>> begin

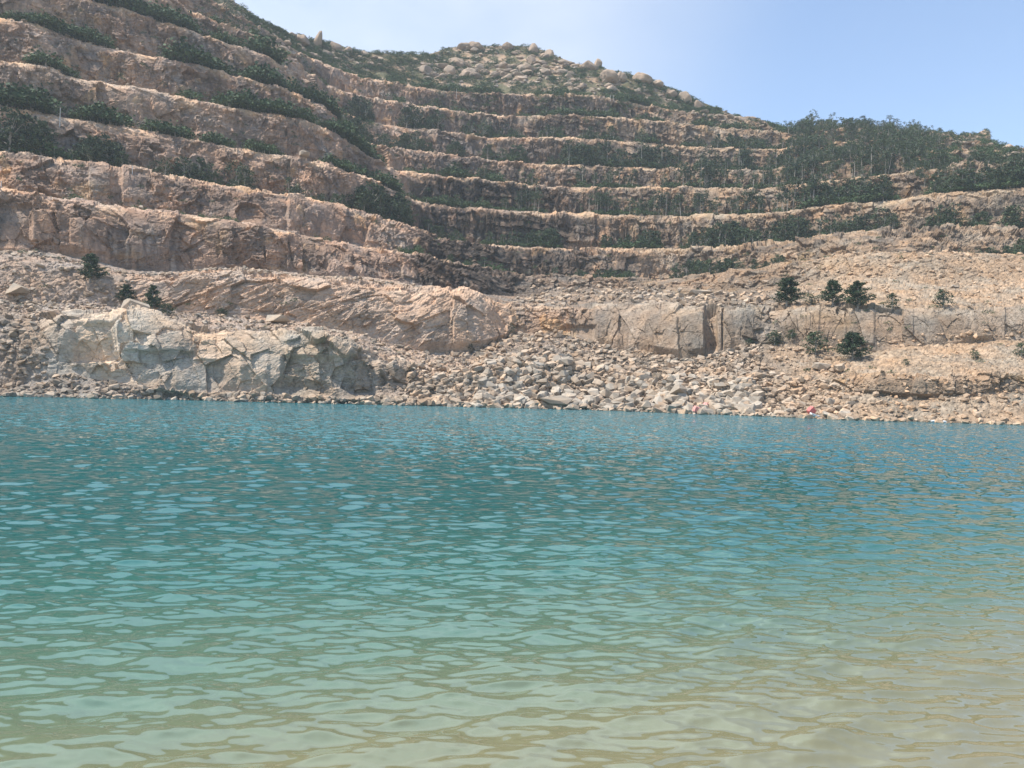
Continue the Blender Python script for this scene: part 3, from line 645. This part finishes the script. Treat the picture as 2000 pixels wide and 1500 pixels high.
def big_rock(x, y, s, k, label, bands=None, scale=(1, 1, 1), rz=0.0, rnd=False, name='boulder', rx=0.0, ry=0.0, lift=0.15):
    p = ground_at(x, y, bands); p.z += s*lift
    o = link(name, (RND_ME if rnd else ANG_ME)[k], None, p, label, 'boulder')
    o.scale = [s*q for q in scale]; o.rotation_euler = (rx, ry, rz); return o
big_rock(265, 612, 5.0, 2, 'large pale block standing on the rubble shelf above the grey outcrop', ['L3'], (0.9, 0.9, 1.1), 0.4)
big_rock(1325, 778, 5.4, 5, 'largest pale angular block in the boulder fan, lit on its left face', None, (1, 0.9, 1.05), 0.7)
big_rock(1078, 792, 6.2, 1, 'long flat-topped slab lying in the boulder fan at the water', None, (1.25, 0.8, 0.55), 0.1)
big_rock(1105, 712, 3.6, 7, 'pale block high in the middle of the boulder fan', None, (1, 1, 0.8), 1.1)
big_rock(1316, 803, 3.4, 9, 'wedge-shaped boulder at the water below the largest block', None, (0.9, 1, 1.1), 2.0)
big_rock(548, 615, 4.6, 4, 'dark-sided flat block at the foot of the brown mound', ['L3'], (1.2, 0.9, 0.6), 0.3)
big_rock(1603, 720, 3.0, 6, 'pale round-edged stone below the shrubs on the right slope', None, (1.1, 1, 0.8), 0.2)
big_rock(1365, 575, 5.0, 8, 'smooth grey tilted slab on the shelf behind the boulder fan', ['L5', 'B1'], (1.3, 1, 0.5), 0.2)
big_rock(35, 572, 4.2, 3, 'tan boulder on the bank at the left edge', ['L4', 'L3'], (1.2, 1, 0.8), 0.9)
big_rock(1868, 560, 2.2, 10, 'small ochre stone alone on the sandy slope', ['L5'], (1.2, 1, 0.8), 0.5)
big_rock(595, 308, 3.2, 11, 'pale stone perched on the lip of the third bench, left of centre', ['T3', 'B3'], (1, 1, 1), 0.5, lift=0.3)

# rounded boulders over the summit and the natural slopes
named = [ # x, y(base), width px, height px, label
 (622, 88, 23, 32, 'tall leaning finger of rock on the left skyline'),
 (590, 82, 42, 18, 'rounded slab left of the leaning finger rock'),
 (655, 92, 34, 22, 'domed boulder just right of the leaning finger rock'),
 (680, 100, 24, 18, 'small domed boulder stepping down the left skyline'),
 (712, 106, 22, 14, 'last pale boulder before the green saddle'),
 (572, 70, 26, 14, 'flat pale boulder high on the left skyline'),
 (905, 92, 36, 12, 'flat slab at the left end of the summit ridge'),
 (930, 92, 44, 16, 'broad slab on the summit ridge left of the peak'),
 (990, 90, 30, 14, 'low boulder left of the summit block'),
 (1042, 97, 28, 22, 'blocky pale boulder crowning the summit'),
 (1072, 108, 24, 18, 'grey boulder just right of the summit block'),
 (1038, 118, 20, 20, 'upright egg-shaped boulder under the summit block'),
 (888, 122, 26, 14, 'mushroom-shaped boulder above the central outcrop'),
 (1150, 130, 40, 24, 'large pinkish rounded boulder right of the summit'),
 (1168, 126, 18, 22, 'grey boulder leaning on the large pinkish one'),
 (1186, 150, 46, 22, 'long orange whaleback boulder on the right ridge'),
 (1212, 150, 26, 18, 'low end of the orange whaleback boulder'),
 (1250, 155, 54, 22, 'overhanging domed boulder with a dark underside on the right ridge'),
 (1285, 163, 26, 12, 'flat boulder at the end of the overhanging dome'),
 (1335, 192, 30, 20, 'squarish boulder on the descending right ridge'),
 (1362, 204, 30, 18, 'sloping boulder below the squarish one on the right ridge'),
 (1310, 182, 26, 14, 'pale boulder before the squarish one on the right ridge'),
 (1968, 290, 34, 18, 'big pale round boulder at the far right skyline'),
 (1972, 302, 40, 12, 'flat slab under the far right round boulder'),
 (1930, 283, 14, 9, 'small pale boulder left of the far right round one'),
 (1832, 268, 24, 8, 'pale slab at the start of the right-hand rocky ridge'),
]
for q, (x, y, wpx, hpx, lab) in enumerate(named):
    p = ground_at(x, min(y, 400)); sw = 0.82*wpx/F_PX*p.y; sh = 0.8*hpx/F_PX*p.y
    top = at(x, y - hpx, p.y)[2]
    sz = max(sh*1.6, sw*0.5)/0.86; zc = min(top, p.z + sh*(1.0 if sh > sw else 0.62)) - sz*0.42
    o = link('rounded_boulder', RND_ME[q % 9], None, (at(x, y, p.y)[0], p.y - 1, zc), lab, 'boulder')
    o.scale = (sw/1.12, sw*0.95, sz); o.rotation_euler = (0, 0.35 if q == 0 else random.uniform(-0.15, 0.15), random.uniform(-0.4, 0.4))
crestpts = []
for cx, cy, rx, ry, cnt, s0, s1 in ((920, 138, 110, 14, 60, 14, 34), (1060, 120, 60, 18, 34, 10, 26), (1040, 140, 80, 14, 26, 10, 30), (620, 95, 75, 16, 34, 8, 24), (960, 100, 60, 8, 16, 8, 22),
                                  (1180, 165, 70, 12, 18, 10, 24), (1290, 185, 60, 14, 22, 8, 22), (1390, 215, 50, 10, 16, 8, 18), (1870, 276, 50, 7, 26, 6, 16), (700, 118, 50, 14, 14, 8, 20), (1450, 240, 50, 8, 10, 6, 14)):
    for _ in range(cnt):
        crestpts.append((cx + random.uniform(-1, 1)*rx, cy + random.uniform(-1, 1)*ry, s0*0.7 + (s1-s0*0.7)*random.random()**1.7))
for x, y, s in crestpts:
    if y < np.interp(x, XS, SKY) + 3: y = np.interp(x, XS, SKY) + 5
    p = ground_at(x, y); sw = s/F_PX*p.y
    o = link('rounded_boulder', RND_ME[random.randrange(9)], None, (p.x, p.y, p.z - sw*0.04),
             'rounded weathered boulder among scrub on the upper slope, %s' % zone(x), 'boulder', 'rounded boulders on the upper slope')
    o.scale = (sw, sw*0.9, sw*random.uniform(0.45, 0.8)); o.rotation_euler = (random.uniform(-.3, .3), random.uniform(-.3, .3), random.uniform(0, 6.28))

# ------------------------------------------------------------------ plants
def blade(rg, c_, size, n_):
    """n small leaf faces (triangles) scattered about a centre"""
    c_ = np.asarray(c_); P = c_ + rg.normal(0, 1, (n_, 3))*size*np.array([1, 1, 0.75])
    a = rg.normal(0, 1, (n_, 3)); a /= np.linalg.norm(a, axis=1)[:, None]
    b_ = np.cross(a, rg.normal(0, 1, (n_, 3))); b_ /= np.linalg.norm(b_, axis=1)[:, None] + 1e-6
    return P, a, b_
def foliage(rg, clumps, leaf, per, flat=1.0):
    Vs = []; Cs = []
    for (cx, cy, cz, cs) in clumps:
        P, a, b_ = blade(rg, (cx, cy, cz), cs, per); a[:, 2] *= flat
        l = leaf*rg.uniform(0.6, 1.3, (per, 1))
        Vs.append(np.stack([P - a*l, P + a*l, P + b_*l*0.75, P - b_*l*0.75], 1))
        v = np.clip(rg.uniform(0.0, 0.75) + rg.normal(0, 0.08, (per,)), 0, 1)
        Cs.append(np.repeat(v, 4))
    V = np.concatenate(Vs).reshape(-1, 3); C_ = np.concatenate(Cs)
    q = np.arange(len(V)).reshape(-1, 4); Fc = np.concatenate([q[:, [0, 2, 1]], q[:, [0, 1, 3]]])
    return V.astype(np.float32), Fc.astype(np.int32), C_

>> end

*WHAT YOU WILL DO*:
Restate the whole listing above exactly, except for its images.

*SOLUTION FOR THIS TASK*:
Continue the Blender Python script for this scene: part 3, from line 645. This part finishes the script. Treat the picture as 2000 pixels wide and 1500 pixels high.
def big_rock(x, y, s, k, label, bands=None, scale=(1, 1, 1), rz=0.0, rnd=False, name='boulder', rx=0.0, ry=0.0, lift=0.15):
    p = ground_at(x, y, bands); p.z += s*lift
    o = link(name, (RND_ME if rnd else ANG_ME)[k], None, p, label, 'boulder')
    o.scale = [s*q for q in scale]; o.rotation_euler = (rx, ry, rz); return o
big_rock(265, 612, 5.0, 2, 'large pale block standing on the rubble shelf above the grey outcrop', ['L3'], (0.9, 0.9, 1.1), 0.4)
big_rock(1325, 778, 5.4, 5, 'largest pale angular block in the boulder fan, lit on its left face', None, (1, 0.9, 1.05), 0.7)
big_rock(1078, 792, 6.2, 1, 'long flat-topped slab lying in the boulder fan at the water', None, (1.25, 0.8, 0.55), 0.1)
big_rock(1105, 712, 3.6, 7, 'pale block high in the middle of the boulder fan', None, (1, 1, 0.8), 1.1)
big_rock(1316, 803, 3.4, 9, 'wedge-shaped boulder at the water below the largest block', None, (0.9, 1, 1.1), 2.0)
big_rock(548, 615, 4.6, 4, 'dark-sided flat block at the foot of the brown mound', ['L3'], (1.2, 0.9, 0.6), 0.3)
big_rock(1603, 720, 3.0, 6, 'pale round-edged stone below the shrubs on the right slope', None, (1.1, 1, 0.8), 0.2)
big_rock(1365, 575, 5.0, 8, 'smooth grey tilted slab on the shelf behind the boulder fan', ['L5', 'B1'], (1.3, 1, 0.5), 0.2)
big_rock(35, 572, 4.2, 3, 'tan boulder on the bank at the left edge', ['L4', 'L3'], (1.2, 1, 0.8), 0.9)
big_rock(1868, 560, 2.2, 10, 'small ochre stone alone on the sandy slope', ['L5'], (1.2, 1, 0.8), 0.5)
big_rock(595, 308, 3.2, 11, 'pale stone perched on the lip of the third bench, left of centre', ['T3', 'B3'], (1, 1, 1), 0.5, lift=0.3)

# rounded boulders over the summit and the natural slopes
named = [ # x, y(base), width px, height px, label
 (622, 88, 23, 32, 'tall leaning finger of rock on the left skyline'),
 (590, 82, 42, 18, 'rounded slab left of the leaning finger rock'),
 (655, 92, 34, 22, 'domed boulder just right of the leaning finger rock'),
 (680, 100, 24, 18, 'small domed boulder stepping down the left skyline'),
 (712, 106, 22, 14, 'last pale boulder before the green saddle'),
 (572, 70, 26, 14, 'flat pale boulder high on the left skyline'),
 (905, 92, 36, 12, 'flat slab at the left end of the summit ridge'),
 (930, 92, 44, 16, 'broad slab on the summit ridge left of the peak'),
 (990, 90, 30, 14, 'low boulder left of the summit block'),
 (1042, 97, 28, 22, 'blocky pale boulder crowning the summit'),
 (1072, 108, 24, 18, 'grey boulder just right of the summit block'),
 (1038, 118, 20, 20, 'upright egg-shaped boulder under the summit block'),
 (888, 122, 26, 14, 'mushroom-shaped boulder above the central outcrop'),
 (1150, 130, 40, 24, 'large pinkish rounded boulder right of the summit'),
 (1168, 126, 18, 22, 'grey boulder leaning on the large pinkish one'),
 (1186, 150, 46, 22, 'long orange whaleback boulder on the right ridge'),
 (1212, 150, 26, 18, 'low end of the orange whaleback boulder'),
 (1250, 155, 54, 22, 'overhanging domed boulder with a dark underside on the right ridge'),
 (1285, 163, 26, 12, 'flat boulder at the end of the overhanging dome'),
 (1335, 192, 30, 20, 'squarish boulder on the descending right ridge'),
 (1362, 204, 30, 18, 'sloping boulder below the squarish one on the right ridge'),
 (1310, 182, 26, 14, 'pale boulder before the squarish one on the right ridge'),
 (1968, 290, 34, 18, 'big pale round boulder at the far right skyline'),
 (1972, 302, 40, 12, 'flat slab under the far right round boulder'),
 (1930, 283, 14, 9, 'small pale boulder left of the far right round one'),
 (1832, 268, 24, 8, 'pale slab at the start of the right-hand rocky ridge'),
]
for q, (x, y, wpx, hpx, lab) in enumerate(named):
    p = ground_at(x, min(y, 400)); sw = 0.82*wpx/F_PX*p.y; sh = 0.8*hpx/F_PX*p.y
    top = at(x, y - hpx, p.y)[2]
    sz = max(sh*1.6, sw*0.5)/0.86; zc = min(top, p.z + sh*(1.0 if sh > sw else 0.62)) - sz*0.42
    o = link('rounded_boulder', RND_ME[q % 9], None, (at(x, y, p.y)[0], p.y - 1, zc), lab, 'boulder')
    o.scale = (sw/1.12, sw*0.95, sz); o.rotation_euler = (0, 0.35 if q == 0 else random.uniform(-0.15, 0.15), random.uniform(-0.4, 0.4))
crestpts = []
for cx, cy, rx, ry, cnt, s0, s1 in ((920, 138, 110, 14, 60, 14, 34), (1060, 120, 60, 18, 34, 10, 26), (1040, 140, 80, 14, 26, 10, 30), (620, 95, 75, 16, 34, 8, 24), (960, 100, 60, 8, 16, 8, 22),
                                  (1180, 165, 70, 12, 18, 10, 24), (1290, 185, 60, 14, 22, 8, 22), (1390, 215, 50, 10, 16, 8, 18), (1870, 276, 50, 7, 26, 6, 16), (700, 118, 50, 14, 14, 8, 20), (1450, 240, 50, 8, 10, 6, 14)):
    for _ in range(cnt):
        crestpts.append((cx + random.uniform(-1, 1)*rx, cy + random.uniform(-1, 1)*ry, s0*0.7 + (s1-s0*0.7)*random.random()**1.7))
for x, y, s in crestpts:
    if y < np.interp(x, XS, SKY) + 3: y = np.interp(x, XS, SKY) + 5
    p = ground_at(x, y); sw = s/F_PX*p.y
    o = link('rounded_boulder', RND_ME[random.randrange(9)], None, (p.x, p.y, p.z - sw*0.04),
             'rounded weathered boulder among scrub on the upper slope, %s' % zone(x), 'boulder', 'rounded boulders on the upper slope')
    o.scale = (sw, sw*0.9, sw*random.uniform(0.45, 0.8)); o.rotation_euler = (random.uniform(-.3, .3), random.uniform(-.3, .3), random.uniform(0, 6.28))

# ------------------------------------------------------------------ plants
def blade(rg, c_, size, n_):
    """n small leaf faces (triangles) scattered about a centre"""
    c_ = np.asarray(c_); P = c_ + rg.normal(0, 1, (n_, 3))*size*np.array([1, 1, 0.75])
    a = rg.normal(0, 1, (n_, 3)); a /= np.linalg.norm(a, axis=1)[:, None]
    b_ = np.cross(a, rg.normal(0, 1, (n_, 3))); b_ /= np.linalg.norm(b_, axis=1)[:, None] + 1e-6
    return P, a, b_
def foliage(rg, clumps, leaf, per, flat=1.0):
    Vs = []; Cs = []
    for (cx, cy, cz, cs) in clumps:
        P, a, b_ = blade(rg, (cx, cy, cz), cs, per); a[:, 2] *= flat
        l = leaf*rg.uniform(0.6, 1.3, (per, 1))
        Vs.append(np.stack([P - a*l, P + a*l, P + b_*l*0.75, P - b_*l*0.75], 1))
        v = np.clip(rg.uniform(0.0, 0.75) + rg.normal(0, 0.08, (per,)), 0, 1)
        Cs.append(np.repeat(v, 4))
    V = np.concatenate(Vs).reshape(-1, 3); C_ = np.concatenate(Cs)
    q = np.arange(len(V)).reshape(-1, 4); Fc = np.concatenate([q[:, [0, 2, 1]], q[:, [0, 1, 3]]])
    return V.astype(np.float32), Fc.astype(np.int32), C_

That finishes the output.